Because $|X_n| \le |X_n - X| + |X|$, we get $|X_n| > a+b$ implies $|X_n - X|>b$ or $|X| > a$. Then $$\mathbb P (|X_n| > a+b) \le \mathbb P ( |X_n - X|>b) + \mathbb P (|X| > a ) < 2 \varepsilon.$$

Let $Y_n = f(X_n)-f(X)$. Now we decompose $\mathbb E|Y_n|$ into separate parts, i.e.,

$$\mathbb E|Y_n| = \mathbb E \left (|Y_n| I_{|X|, |X_n| \le a+b} \right ) + \mathbb E \left (|Y_n| I_{|X| > a+b \text{ or } |X_n| > a+b} \right ) = E_1+E_2. $$

Notice that on the the interval $[-(a+b), a+b]$, $f$ is uniformly continuous.

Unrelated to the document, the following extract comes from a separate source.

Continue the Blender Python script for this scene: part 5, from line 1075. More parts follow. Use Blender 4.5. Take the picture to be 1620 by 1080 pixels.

On this interval, given $c>0$ there is $\delta$ such that $|X_n-X| \le \delta \implies |Y_n| \le c$ or equivalently $|Y_n| > c \implies |X_n-X| > \delta$. Then $$\begin{aligned} E_1 &= \mathbb E \left (|Y_n| I_{|X|, |X_n| \le a+b \text{ and } |Y_n| \le c} \right ) + \mathbb E \left (|Y_n| I_{|X|, |X_n| \le a+b \text{ and } |Y_n| > c} \right ) \\ &\le \mathbb E \left (|Y_n| I_{|X|, |X_n| \le a+b \text{ and } |Y_n| \le c} \right ) + \mathbb E \left (|Y_n| I_{|X|, |X_n| \le a+b \text{ and } |X_n-X| > \delta} \right ) \\ &\le c + 2K \mathbb P \left ( |X_n-X| > \delta \right ). \end{aligned}$$

For all $n \ge N$, we have $$\begin{aligned} E_2 & \le 2K \left ( \mathbb P (|X| > a+b) + \mathbb P ( |X_n| > a+b ) \right ) \\ & \le 2K \left ( \mathbb P (|X| > a) + \mathbb P ( |X_n| > a+b ) \right ) \\ & \le 6\varepsilon K. \end{aligned}$$

It follows that $$|\mathbb E (Y_n) | \le \mathbb E (|Y_n|) \le c + 2K \mathbb P \left ( |X_n-X| > \delta \right ) + 6\varepsilon K, \quad n \ge N.$$

So $$\lim_{n \to \infty} |\mathbb E (Y_n) | \le c + 6\varepsilon K.$$

Above inequality holds for any $\varepsilon, c>0$ and thus $\lim_{n \to \infty} |\mathbb E (Y_n) | = 0$. This completes the proof.